I went to a certain amount of trouble to make my case. If you're going to reply to it, the least you could do is reply to it, not throw up your hands and say, "Dude, we just don't know." Skepticism, as a demand for more information, is a worthy stance, but dismissal of data for the sake of dismissing it is just intellectual bankruptcy disguised as a stance.
If those graphs are so inaccurate, it's funny that they they aren't completely random. If I threw darts behind my back or handed paint brushes to monkeys on crack, I'd expect something free of any pattern, at least free of any pattern relating to the sound itself. Isn't it funny how this "inaccurate" FR graph shows the general weakness of 40mm mylar Grado drivers (no low bass), with Grado's best shot at it coming around 100 Hz? Notice how these "inaccurate" patterns tend to show all of the Grados emphasizing the 100 Hz region and then coalescing to the same spot - flat mids from 500 Hz to just past 1 kHz. Does any of this look random to you?
Yes, the recording of output involving mics fit in dummy heads may well have its own set of biases. Even so, with all of these headphones having the same design, they should all be subject to the same bias. When you have a common bias, you can compensate for it. You don't have to throw your hands up and admit that the universe is just vast and dark and oh so mysterious. We've come a long way since the age of candles and sandles. Maybe we should cut ourselves some slack and at least look at the patterns before we flush the data.
In this FR graph, notwithstanding whatever inaccuracies or incomplete data there may be, it's pretty clear that the SR60 shows a visibly higher bass output, not just when compared to the SR80 (which is supposed to use the same driver) but against the rest of the Prestige line. That's somewhat surprising, isn't it? Who would design a headphone so that the cheapest one of the bunch has better bass than its $300 counterpart? With aluminum over plastic, and better wiring in the voice coils and connecting cable, not to mention a much a larger air chamber to boot, shouldn't the 325 run circles around the SR60? How is it that the $79 bottom-runger is kicking sand in its face and making off with its lunch money?
But wait a minute. You can't say the SR60 has a "darker" presentation. Its mids are the same mids as the rest of the Grados. Where it comes up "darker" is at the right end of the chart, where we get to the HF side of the spectrum. Is it really a surprise that a headphone that would have better bass would also have diminished highs? Should it come as any surprise that the 325, which was trailing the 60 down at the bottom, has the highest spikes at 2 kHz, 5 kHz and 10 kHz?
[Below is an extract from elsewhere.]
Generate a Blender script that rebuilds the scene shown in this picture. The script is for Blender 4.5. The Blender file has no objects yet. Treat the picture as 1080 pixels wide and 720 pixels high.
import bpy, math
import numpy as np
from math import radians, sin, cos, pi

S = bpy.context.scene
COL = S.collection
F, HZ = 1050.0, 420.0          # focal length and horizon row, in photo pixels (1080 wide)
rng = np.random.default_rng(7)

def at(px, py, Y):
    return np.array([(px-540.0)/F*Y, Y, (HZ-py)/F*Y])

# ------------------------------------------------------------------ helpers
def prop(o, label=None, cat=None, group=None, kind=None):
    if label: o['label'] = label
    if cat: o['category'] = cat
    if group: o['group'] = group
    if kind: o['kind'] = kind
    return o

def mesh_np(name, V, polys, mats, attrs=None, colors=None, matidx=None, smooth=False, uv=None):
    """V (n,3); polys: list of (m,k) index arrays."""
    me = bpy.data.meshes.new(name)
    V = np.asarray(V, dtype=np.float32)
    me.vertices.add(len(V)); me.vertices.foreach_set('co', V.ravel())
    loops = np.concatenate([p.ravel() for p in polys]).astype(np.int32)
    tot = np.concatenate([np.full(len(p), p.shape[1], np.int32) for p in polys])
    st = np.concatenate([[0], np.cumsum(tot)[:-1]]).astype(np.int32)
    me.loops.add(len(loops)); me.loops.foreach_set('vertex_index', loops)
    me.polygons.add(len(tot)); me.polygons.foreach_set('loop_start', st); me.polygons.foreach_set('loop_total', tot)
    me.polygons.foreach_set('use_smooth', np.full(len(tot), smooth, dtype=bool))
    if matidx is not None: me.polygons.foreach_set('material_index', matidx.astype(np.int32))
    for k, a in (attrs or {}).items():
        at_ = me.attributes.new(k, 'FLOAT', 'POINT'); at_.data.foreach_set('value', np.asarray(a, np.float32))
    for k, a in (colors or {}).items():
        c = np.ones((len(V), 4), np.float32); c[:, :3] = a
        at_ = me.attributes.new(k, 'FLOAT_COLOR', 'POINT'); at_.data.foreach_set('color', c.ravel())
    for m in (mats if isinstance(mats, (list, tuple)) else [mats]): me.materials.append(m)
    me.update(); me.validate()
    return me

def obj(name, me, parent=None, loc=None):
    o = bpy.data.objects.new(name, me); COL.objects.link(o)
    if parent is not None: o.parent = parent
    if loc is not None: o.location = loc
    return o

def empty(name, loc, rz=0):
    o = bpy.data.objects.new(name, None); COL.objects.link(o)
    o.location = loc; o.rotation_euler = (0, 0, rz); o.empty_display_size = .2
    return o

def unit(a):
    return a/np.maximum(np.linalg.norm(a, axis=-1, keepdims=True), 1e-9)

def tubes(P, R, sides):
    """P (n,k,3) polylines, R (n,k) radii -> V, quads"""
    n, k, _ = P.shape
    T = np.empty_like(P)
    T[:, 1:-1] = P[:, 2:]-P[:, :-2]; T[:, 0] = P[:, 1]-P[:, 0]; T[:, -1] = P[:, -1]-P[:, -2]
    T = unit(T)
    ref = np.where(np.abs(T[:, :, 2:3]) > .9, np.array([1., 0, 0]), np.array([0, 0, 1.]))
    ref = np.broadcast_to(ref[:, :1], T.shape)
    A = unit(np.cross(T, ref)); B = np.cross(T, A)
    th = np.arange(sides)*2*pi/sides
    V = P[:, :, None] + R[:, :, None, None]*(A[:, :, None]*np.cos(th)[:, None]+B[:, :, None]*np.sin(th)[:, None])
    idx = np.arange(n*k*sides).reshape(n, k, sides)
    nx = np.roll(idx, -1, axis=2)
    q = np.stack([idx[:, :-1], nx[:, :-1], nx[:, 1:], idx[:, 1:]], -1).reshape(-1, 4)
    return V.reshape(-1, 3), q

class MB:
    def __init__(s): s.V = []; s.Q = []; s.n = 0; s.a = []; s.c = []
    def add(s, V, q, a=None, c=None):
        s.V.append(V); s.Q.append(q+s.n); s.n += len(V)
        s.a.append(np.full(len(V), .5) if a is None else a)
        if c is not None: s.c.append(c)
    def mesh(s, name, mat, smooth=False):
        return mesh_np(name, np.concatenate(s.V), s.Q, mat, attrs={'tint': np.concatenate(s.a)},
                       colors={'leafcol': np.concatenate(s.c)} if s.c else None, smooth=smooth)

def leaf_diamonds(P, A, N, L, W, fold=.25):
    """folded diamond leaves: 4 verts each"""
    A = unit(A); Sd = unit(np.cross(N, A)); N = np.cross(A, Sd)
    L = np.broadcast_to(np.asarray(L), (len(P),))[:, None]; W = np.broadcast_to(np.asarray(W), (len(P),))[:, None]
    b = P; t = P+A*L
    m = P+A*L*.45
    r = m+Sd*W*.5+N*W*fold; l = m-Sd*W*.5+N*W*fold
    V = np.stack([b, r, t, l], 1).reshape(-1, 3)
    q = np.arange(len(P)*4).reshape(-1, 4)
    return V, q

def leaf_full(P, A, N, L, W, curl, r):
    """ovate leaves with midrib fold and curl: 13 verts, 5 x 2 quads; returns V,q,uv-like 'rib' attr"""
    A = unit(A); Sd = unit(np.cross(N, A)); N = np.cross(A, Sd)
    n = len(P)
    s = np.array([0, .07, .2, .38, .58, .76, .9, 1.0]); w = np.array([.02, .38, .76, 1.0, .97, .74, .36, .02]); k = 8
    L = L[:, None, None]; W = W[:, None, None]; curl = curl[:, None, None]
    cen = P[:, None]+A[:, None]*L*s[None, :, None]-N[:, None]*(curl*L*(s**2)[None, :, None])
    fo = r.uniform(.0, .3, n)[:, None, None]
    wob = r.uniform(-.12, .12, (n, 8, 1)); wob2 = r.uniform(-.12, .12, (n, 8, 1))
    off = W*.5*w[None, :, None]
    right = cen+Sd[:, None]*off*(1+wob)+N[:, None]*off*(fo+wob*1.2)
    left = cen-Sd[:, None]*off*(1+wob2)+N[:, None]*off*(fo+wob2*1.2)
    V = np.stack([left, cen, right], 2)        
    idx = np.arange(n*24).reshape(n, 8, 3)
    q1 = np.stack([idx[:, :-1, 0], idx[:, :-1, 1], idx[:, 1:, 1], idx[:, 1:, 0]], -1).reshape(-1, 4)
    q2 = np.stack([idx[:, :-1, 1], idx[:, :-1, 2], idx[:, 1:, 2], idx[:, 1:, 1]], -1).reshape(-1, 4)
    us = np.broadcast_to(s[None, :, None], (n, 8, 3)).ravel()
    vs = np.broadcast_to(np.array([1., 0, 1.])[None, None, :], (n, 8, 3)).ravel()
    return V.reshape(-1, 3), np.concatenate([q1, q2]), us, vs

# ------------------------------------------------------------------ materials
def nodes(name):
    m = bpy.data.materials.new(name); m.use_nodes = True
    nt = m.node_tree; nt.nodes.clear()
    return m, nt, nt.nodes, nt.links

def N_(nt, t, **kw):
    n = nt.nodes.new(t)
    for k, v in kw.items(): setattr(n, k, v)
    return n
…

You can dismiss this chart, which shows predictably similar patterns across a family of headphones, but if it's all just modern art, how do you account for how different the chart looks when examining headphones from Bose, Sennheiser, byerdynamic and Ultrasone? If it were just random chance, the results would be random, but they're not. Instead, there are easily discernible patterns, patterns which merit at least a first look, if not a second one as well.
The magnets are the same. The diaphragm is the same. The driver sizes are identical as well. The plastic inners are identical, even if the lengths and materials are different. At the time these patterns were recorded, the only real differences were (1) pads, (2) grill cloths and (3) wiring. Which of these should produce better bass, at least for the SR60 over all others? I think the answer is obvious. The SR60 has no better wiring, nor would Grado intentionally design a grill cloth to give it an advantage over its more expensive siblings. Its sole advantage, at the time, was the size of the pad. A smaller pad decreased ear/driver distance. It also muted HF dispersion. All of this favors bass over treble. It's that simple.
The point I was making was very simple. I didn't mean to come here and beat you over the head with it. It's just frustrating to make the point and then to have somebody come back and refuse to look at it because "the general consensus" told him not to read an FR graph.